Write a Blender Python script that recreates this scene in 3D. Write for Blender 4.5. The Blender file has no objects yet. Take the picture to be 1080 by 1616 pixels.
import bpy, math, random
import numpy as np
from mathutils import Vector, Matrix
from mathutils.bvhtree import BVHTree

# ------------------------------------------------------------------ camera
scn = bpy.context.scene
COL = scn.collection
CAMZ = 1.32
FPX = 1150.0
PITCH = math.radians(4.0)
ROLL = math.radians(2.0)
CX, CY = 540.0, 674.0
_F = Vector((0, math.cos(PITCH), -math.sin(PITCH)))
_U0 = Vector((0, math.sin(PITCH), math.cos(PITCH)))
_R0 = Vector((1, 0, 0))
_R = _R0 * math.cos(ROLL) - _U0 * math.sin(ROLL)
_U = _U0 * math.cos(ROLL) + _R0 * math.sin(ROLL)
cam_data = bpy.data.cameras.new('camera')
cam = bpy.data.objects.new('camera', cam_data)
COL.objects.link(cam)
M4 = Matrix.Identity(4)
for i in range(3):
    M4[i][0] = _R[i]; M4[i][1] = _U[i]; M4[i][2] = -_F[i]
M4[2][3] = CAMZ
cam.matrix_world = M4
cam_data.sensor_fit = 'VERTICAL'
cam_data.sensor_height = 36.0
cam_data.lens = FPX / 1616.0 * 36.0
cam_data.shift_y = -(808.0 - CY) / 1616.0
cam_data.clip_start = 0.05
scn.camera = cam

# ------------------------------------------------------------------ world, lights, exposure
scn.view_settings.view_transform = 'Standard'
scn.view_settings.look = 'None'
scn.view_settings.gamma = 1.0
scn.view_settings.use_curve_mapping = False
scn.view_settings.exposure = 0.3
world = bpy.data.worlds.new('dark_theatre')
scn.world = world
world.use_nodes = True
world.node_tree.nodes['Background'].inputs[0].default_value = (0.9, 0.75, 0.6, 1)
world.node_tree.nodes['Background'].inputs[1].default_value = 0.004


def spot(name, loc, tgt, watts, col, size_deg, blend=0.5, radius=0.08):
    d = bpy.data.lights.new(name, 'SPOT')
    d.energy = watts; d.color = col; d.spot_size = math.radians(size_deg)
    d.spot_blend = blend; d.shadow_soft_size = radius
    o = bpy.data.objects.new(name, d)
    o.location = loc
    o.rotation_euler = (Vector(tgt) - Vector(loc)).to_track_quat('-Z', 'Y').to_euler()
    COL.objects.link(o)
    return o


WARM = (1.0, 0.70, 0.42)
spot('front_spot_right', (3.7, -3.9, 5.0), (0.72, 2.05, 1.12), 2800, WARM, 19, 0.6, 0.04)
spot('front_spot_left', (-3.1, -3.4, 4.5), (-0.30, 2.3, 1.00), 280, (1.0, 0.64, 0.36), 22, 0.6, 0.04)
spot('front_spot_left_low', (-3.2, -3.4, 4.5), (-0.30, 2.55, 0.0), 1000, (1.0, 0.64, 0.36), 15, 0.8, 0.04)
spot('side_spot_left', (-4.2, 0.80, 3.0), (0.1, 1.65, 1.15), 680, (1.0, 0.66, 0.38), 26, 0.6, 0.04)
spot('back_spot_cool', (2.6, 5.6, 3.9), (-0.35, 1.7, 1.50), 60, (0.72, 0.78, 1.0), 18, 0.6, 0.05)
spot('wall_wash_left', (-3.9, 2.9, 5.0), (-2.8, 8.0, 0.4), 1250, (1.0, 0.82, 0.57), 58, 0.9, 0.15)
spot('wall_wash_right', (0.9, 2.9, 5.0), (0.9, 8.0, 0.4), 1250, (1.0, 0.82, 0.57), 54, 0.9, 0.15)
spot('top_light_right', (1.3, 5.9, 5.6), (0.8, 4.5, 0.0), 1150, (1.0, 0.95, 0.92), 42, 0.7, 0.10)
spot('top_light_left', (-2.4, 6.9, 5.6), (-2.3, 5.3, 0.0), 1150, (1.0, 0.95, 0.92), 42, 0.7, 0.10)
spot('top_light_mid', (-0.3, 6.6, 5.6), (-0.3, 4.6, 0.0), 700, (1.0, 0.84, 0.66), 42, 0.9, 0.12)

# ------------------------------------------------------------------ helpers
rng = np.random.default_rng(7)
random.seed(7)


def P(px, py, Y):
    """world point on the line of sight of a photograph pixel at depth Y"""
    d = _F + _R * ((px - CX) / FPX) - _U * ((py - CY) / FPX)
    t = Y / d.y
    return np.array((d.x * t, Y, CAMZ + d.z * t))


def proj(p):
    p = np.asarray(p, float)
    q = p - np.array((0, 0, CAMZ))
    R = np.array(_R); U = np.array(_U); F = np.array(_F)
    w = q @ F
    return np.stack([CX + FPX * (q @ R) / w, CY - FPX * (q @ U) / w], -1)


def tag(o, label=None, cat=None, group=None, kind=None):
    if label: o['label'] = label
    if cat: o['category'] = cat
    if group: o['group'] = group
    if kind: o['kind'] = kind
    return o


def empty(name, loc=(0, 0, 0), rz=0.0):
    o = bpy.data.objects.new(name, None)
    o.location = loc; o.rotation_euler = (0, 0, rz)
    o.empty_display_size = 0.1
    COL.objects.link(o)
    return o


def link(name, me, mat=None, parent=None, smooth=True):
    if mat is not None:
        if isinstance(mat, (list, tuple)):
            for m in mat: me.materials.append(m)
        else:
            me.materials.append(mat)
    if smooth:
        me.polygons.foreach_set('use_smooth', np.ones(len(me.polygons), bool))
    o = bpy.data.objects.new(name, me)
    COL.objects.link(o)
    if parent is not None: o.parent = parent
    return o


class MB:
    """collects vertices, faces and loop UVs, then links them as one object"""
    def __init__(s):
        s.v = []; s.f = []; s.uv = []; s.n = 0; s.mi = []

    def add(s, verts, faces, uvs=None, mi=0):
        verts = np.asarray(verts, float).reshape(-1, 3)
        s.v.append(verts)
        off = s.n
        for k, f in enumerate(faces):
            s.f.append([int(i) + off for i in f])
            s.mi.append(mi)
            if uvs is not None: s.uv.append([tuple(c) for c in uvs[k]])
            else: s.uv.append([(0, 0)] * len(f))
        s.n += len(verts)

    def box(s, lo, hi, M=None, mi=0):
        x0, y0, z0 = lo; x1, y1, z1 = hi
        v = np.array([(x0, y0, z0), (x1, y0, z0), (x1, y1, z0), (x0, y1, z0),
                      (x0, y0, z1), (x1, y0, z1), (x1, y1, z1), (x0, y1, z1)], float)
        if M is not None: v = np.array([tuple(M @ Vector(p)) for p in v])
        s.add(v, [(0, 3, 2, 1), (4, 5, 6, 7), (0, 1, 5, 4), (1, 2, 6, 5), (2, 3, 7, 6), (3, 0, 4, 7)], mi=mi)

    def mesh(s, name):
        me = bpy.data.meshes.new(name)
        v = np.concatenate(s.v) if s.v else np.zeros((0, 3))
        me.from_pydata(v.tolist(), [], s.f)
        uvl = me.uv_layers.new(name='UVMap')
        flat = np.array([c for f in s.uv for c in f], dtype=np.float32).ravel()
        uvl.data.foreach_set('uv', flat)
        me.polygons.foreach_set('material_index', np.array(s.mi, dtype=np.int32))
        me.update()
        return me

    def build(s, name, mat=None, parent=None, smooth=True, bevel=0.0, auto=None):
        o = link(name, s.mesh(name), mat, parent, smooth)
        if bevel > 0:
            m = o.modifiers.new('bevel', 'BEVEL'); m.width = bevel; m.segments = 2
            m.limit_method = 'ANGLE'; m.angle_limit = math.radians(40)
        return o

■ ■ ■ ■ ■

GIVEN INSTRUCTION: Without changing a word, restate the whole listing.

ANSWER IN FULL:
Write a Blender Python script that recreates this scene in 3D. Write for Blender 4.5. The Blender file has no objects yet. Take the picture to be 1080 by 1616 pixels.
import bpy, math, random
import numpy as np
from mathutils import Vector, Matrix
from mathutils.bvhtree import BVHTree

# ------------------------------------------------------------------ camera
scn = bpy.context.scene
COL = scn.collection
CAMZ = 1.32
FPX = 1150.0
PITCH = math.radians(4.0)
ROLL = math.radians(2.0)
CX, CY = 540.0, 674.0
_F = Vector((0, math.cos(PITCH), -math.sin(PITCH)))
_U0 = Vector((0, math.sin(PITCH), math.cos(PITCH)))
_R0 = Vector((1, 0, 0))
_R = _R0 * math.cos(ROLL) - _U0 * math.sin(ROLL)
_U = _U0 * math.cos(ROLL) + _R0 * math.sin(ROLL)
cam_data = bpy.data.cameras.new('camera')
cam = bpy.data.objects.new('camera', cam_data)
COL.objects.link(cam)
M4 = Matrix.Identity(4)
for i in range(3):
    M4[i][0] = _R[i]; M4[i][1] = _U[i]; M4[i][2] = -_F[i]
M4[2][3] = CAMZ
cam.matrix_world = M4
cam_data.sensor_fit = 'VERTICAL'
cam_data.sensor_height = 36.0
cam_data.lens = FPX / 1616.0 * 36.0
cam_data.shift_y = -(808.0 - CY) / 1616.0
cam_data.clip_start = 0.05
scn.camera = cam

# ------------------------------------------------------------------ world, lights, exposure
scn.view_settings.view_transform = 'Standard'
scn.view_settings.look = 'None'
scn.view_settings.gamma = 1.0
scn.view_settings.use_curve_mapping = False
scn.view_settings.exposure = 0.3
world = bpy.data.worlds.new('dark_theatre')
scn.world = world
world.use_nodes = True
world.node_tree.nodes['Background'].inputs[0].default_value = (0.9, 0.75, 0.6, 1)
world.node_tree.nodes['Background'].inputs[1].default_value = 0.004


def spot(name, loc, tgt, watts, col, size_deg, blend=0.5, radius=0.08):
    d = bpy.data.lights.new(name, 'SPOT')
    d.energy = watts; d.color = col; d.spot_size = math.radians(size_deg)
    d.spot_blend = blend; d.shadow_soft_size = radius
    o = bpy.data.objects.new(name, d)
    o.location = loc
    o.rotation_euler = (Vector(tgt) - Vector(loc)).to_track_quat('-Z', 'Y').to_euler()
    COL.objects.link(o)
    return o


WARM = (1.0, 0.70, 0.42)
spot('front_spot_right', (3.7, -3.9, 5.0), (0.72, 2.05, 1.12), 2800, WARM, 19, 0.6, 0.04)
spot('front_spot_left', (-3.1, -3.4, 4.5), (-0.30, 2.3, 1.00), 280, (1.0, 0.64, 0.36), 22, 0.6, 0.04)
spot('front_spot_left_low', (-3.2, -3.4, 4.5), (-0.30, 2.55, 0.0), 1000, (1.0, 0.64, 0.36), 15, 0.8, 0.04)
spot('side_spot_left', (-4.2, 0.80, 3.0), (0.1, 1.65, 1.15), 680, (1.0, 0.66, 0.38), 26, 0.6, 0.04)
spot('back_spot_cool', (2.6, 5.6, 3.9), (-0.35, 1.7, 1.50), 60, (0.72, 0.78, 1.0), 18, 0.6, 0.05)
spot('wall_wash_left', (-3.9, 2.9, 5.0), (-2.8, 8.0, 0.4), 1250, (1.0, 0.82, 0.57), 58, 0.9, 0.15)
spot('wall_wash_right', (0.9, 2.9, 5.0), (0.9, 8.0, 0.4), 1250, (1.0, 0.82, 0.57), 54, 0.9, 0.15)
spot('top_light_right', (1.3, 5.9, 5.6), (0.8, 4.5, 0.0), 1150, (1.0, 0.95, 0.92), 42, 0.7, 0.10)
spot('top_light_left', (-2.4, 6.9, 5.6), (-2.3, 5.3, 0.0), 1150, (1.0, 0.95, 0.92), 42, 0.7, 0.10)
spot('top_light_mid', (-0.3, 6.6, 5.6), (-0.3, 4.6, 0.0), 700, (1.0, 0.84, 0.66), 42, 0.9, 0.12)

# ------------------------------------------------------------------ helpers
rng = np.random.default_rng(7)
random.seed(7)


def P(px, py, Y):
    """world point on the line of sight of a photograph pixel at depth Y"""
    d = _F + _R * ((px - CX) / FPX) - _U * ((py - CY) / FPX)
    t = Y / d.y
    return np.array((d.x * t, Y, CAMZ + d.z * t))


def proj(p):
    p = np.asarray(p, float)
    q = p - np.array((0, 0, CAMZ))
    R = np.array(_R); U = np.array(_U); F = np.array(_F)
    w = q @ F
    return np.stack([CX + FPX * (q @ R) / w, CY - FPX * (q @ U) / w], -1)


def tag(o, label=None, cat=None, group=None, kind=None):
    if label: o['label'] = label
    if cat: o['category'] = cat
    if group: o['group'] = group
    if kind: o['kind'] = kind
    return o


def empty(name, loc=(0, 0, 0), rz=0.0):
    o = bpy.data.objects.new(name, None)
    o.location = loc; o.rotation_euler = (0, 0, rz)
    o.empty_display_size = 0.1
    COL.objects.link(o)
    return o


def link(name, me, mat=None, parent=None, smooth=True):
    if mat is not None:
        if isinstance(mat, (list, tuple)):
            for m in mat: me.materials.append(m)
        else:
            me.materials.append(mat)
    if smooth:
        me.polygons.foreach_set('use_smooth', np.ones(len(me.polygons), bool))
    o = bpy.data.objects.new(name, me)
    COL.objects.link(o)
    if parent is not None: o.parent = parent
    return o


class MB:
    """collects vertices, faces and loop UVs, then links them as one object"""
    def __init__(s):
        s.v = []; s.f = []; s.uv = []; s.n = 0; s.mi = []

    def add(s, verts, faces, uvs=None, mi=0):
        verts = np.asarray(verts, float).reshape(-1, 3)
        s.v.append(verts)
        off = s.n
        for k, f in enumerate(faces):
            s.f.append([int(i) + off for i in f])
            s.mi.append(mi)
            if uvs is not None: s.uv.append([tuple(c) for c in uvs[k]])
            else: s.uv.append([(0, 0)] * len(f))
        s.n += len(verts)

    def box(s, lo, hi, M=None, mi=0):
        x0, y0, z0 = lo; x1, y1, z1 = hi
        v = np.array([(x0, y0, z0), (x1, y0, z0), (x1, y1, z0), (x0, y1, z0),
                      (x0, y0, z1), (x1, y0, z1), (x1, y1, z1), (x0, y1, z1)], float)
        if M is not None: v = np.array([tuple(M @ Vector(p)) for p in v])
        s.add(v, [(0, 3, 2, 1), (4, 5, 6, 7), (0, 1, 5, 4), (1, 2, 6, 5), (2, 3, 7, 6), (3, 0, 4, 7)], mi=mi)

    def mesh(s, name):
        me = bpy.data.meshes.new(name)
        v = np.concatenate(s.v) if s.v else np.zeros((0, 3))
        me.from_pydata(v.tolist(), [], s.f)
        uvl = me.uv_layers.new(name='UVMap')
        flat = np.array([c for f in s.uv for c in f], dtype=np.float32).ravel()
        uvl.data.foreach_set('uv', flat)
        me.polygons.foreach_set('material_index', np.array(s.mi, dtype=np.int32))
        me.update()
        return me

    def build(s, name, mat=None, parent=None, smooth=True, bevel=0.0, auto=None):
        o = link(name, s.mesh(name), mat, parent, smooth)
        if bevel > 0:
            m = o.modifiers.new('bevel', 'BEVEL'); m.width = bevel; m.segments = 2
            m.limit_method = 'ANGLE'; m.angle_limit = math.radians(40)
        return o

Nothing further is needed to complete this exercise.